While execution issues deplete accounts slowly, deposit and withdrawal anomalies block access to funds entirely. Our investigation uncovered a disturbing pattern where the entry barriers are non-existent, but the exit doors are welded shut.
A user from the Netherlands reported a “black hole” scenario regarding deposits. After being persuaded to fund their account, the deposit failed to reflect in their trading balance. In a desperate attempt to resolve it, they opened a second account, only to have the same issue occur again. The funds left the user's bank but never arrived in the tradable balance, effectively holding the money in limbo.

For those who do manage to trade, getting money out appears equally difficult. A detailed complaint from a UK trader described the withdrawal process as intentionally time-consuming, filled with irrelevant advertisements and demands for “unnecessary information” not previously required.

Most critical, however, is the report from August 2025 by a Belgian user who provided screenshots showing that the withdrawal button was completely missing from the website interface. A trading dashboard without a withdrawal function is a hallmark of high-risk platforms attempting to prevent capital flight. When the user attempted to contact customer service regarding this missing feature, they received no response.

The sentiment was summarized bluntly by a Ukrainian trader who stated simply: “I have traded so many trades and all to no avail... they have taken my money.”

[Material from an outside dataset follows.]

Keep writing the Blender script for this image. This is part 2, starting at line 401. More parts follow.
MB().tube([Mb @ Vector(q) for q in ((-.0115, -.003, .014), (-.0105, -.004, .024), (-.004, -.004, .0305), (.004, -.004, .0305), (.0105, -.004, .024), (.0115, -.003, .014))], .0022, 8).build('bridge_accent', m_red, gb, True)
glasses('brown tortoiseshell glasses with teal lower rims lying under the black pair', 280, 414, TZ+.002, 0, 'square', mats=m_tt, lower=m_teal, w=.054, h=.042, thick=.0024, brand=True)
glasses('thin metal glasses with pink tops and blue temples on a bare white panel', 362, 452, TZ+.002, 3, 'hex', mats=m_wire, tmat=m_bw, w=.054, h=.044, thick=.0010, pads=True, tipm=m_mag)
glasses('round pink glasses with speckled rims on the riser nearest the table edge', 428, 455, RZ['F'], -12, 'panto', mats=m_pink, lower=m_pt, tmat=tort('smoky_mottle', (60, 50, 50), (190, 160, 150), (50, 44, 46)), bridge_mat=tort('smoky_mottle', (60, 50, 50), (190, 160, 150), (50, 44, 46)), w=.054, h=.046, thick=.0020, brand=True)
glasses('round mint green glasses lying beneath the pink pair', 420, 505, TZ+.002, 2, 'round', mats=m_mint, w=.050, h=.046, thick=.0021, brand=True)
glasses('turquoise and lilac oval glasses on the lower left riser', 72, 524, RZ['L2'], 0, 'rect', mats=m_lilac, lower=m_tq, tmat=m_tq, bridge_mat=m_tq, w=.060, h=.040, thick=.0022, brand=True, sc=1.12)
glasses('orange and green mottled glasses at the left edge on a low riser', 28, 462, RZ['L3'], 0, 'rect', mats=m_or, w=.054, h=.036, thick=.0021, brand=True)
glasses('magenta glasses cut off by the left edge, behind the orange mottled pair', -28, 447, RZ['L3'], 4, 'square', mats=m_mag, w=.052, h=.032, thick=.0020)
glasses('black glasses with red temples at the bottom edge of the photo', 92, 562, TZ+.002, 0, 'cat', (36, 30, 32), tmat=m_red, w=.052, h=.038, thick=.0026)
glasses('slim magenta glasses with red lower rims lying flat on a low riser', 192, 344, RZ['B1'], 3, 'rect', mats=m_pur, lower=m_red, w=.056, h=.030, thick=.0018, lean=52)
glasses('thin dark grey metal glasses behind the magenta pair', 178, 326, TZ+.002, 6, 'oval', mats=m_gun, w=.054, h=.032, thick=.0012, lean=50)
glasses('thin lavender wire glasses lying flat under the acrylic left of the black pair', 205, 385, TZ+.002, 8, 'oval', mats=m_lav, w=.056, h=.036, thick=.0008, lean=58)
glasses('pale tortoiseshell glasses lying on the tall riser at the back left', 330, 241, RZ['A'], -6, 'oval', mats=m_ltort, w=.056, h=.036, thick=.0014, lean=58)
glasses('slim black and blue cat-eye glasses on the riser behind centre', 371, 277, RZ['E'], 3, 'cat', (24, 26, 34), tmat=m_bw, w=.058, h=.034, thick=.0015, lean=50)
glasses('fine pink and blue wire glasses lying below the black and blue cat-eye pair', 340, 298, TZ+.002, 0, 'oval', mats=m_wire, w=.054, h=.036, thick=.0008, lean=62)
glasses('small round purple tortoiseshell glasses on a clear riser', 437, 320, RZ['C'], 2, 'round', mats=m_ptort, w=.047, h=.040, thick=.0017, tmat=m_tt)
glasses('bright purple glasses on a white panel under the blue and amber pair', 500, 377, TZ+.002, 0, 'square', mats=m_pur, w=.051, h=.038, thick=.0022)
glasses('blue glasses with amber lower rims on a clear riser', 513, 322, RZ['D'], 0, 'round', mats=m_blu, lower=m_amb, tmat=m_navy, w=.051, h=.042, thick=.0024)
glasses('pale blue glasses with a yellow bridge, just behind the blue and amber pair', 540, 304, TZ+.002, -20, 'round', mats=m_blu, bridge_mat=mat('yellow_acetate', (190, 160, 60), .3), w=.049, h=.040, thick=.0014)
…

To understand why these issues are occurring now, we must look at FIBOGROUP's regulatory history. At one point, this broker held licenses from some of the world's most respected authorities. However, the current landscape is vastly different.
The withdrawal of oversight from the UK's FCA and Cyprus's CySEC is a critical blow to trader protection. The FCA, for instance, mandates segregated accounts and compensation schemes (FSCS) that protect traders up to £85,000. With this license revoked, FIBOGROUP clients are no longer afforded these safety nets.
Currently, the broker operates primarily under the regulation of the British Virgin Islands (BVI FSC). While BVI is a legitimate regulatory jurisdiction, it is classified as an “Offshore Regulation.” Offshore jurisdictions generally have more lenient reporting requirements and fewer mechanisms for dispute resolution compared to the UK or EU. This regulatory downgrade might explain the lack of accountability regarding the execution and withdrawal issues highlighted above.
FIBOGROUP Regulatory Status Table:
| Regulator Name | License Type | Current Status |
|---|---|---|
| United Kingdom Financial Conduct Authority (UK FCA) | Investment Advisory License | Revoked |
| Cyprus Securities and Exchange Commission (CySEC) | Straight Through Processing(STP) | Revoked |
| Virgin Islands Financial Services Commission (BVI FSC) | Retail Forex License | Offshore Regulation |
For traders, particularly those in regions with developing financial protection laws, the risks of trading with a broker that holds revoked major licenses cannot be overstated. We advise all investors to exercise extreme caution and consider the evidence presented here before entrusting capital to this entity.
Risk Warning: Forex and CFD trading involves a high level of risk and may not be suitable for all investors. The high degree of leverage can work against you as well as for you. Before deciding to trade, you should carefully consider your investment objectives, level of experience, and risk appetite. The possibility exists that you could sustain a loss of some or all of your initial investment. Please be aware of all the risks associated with foreign exchange trading and seek advice from an independent financial advisor if you have any doubts. WikiFX provides this information for reference only and does not constitute investment advice.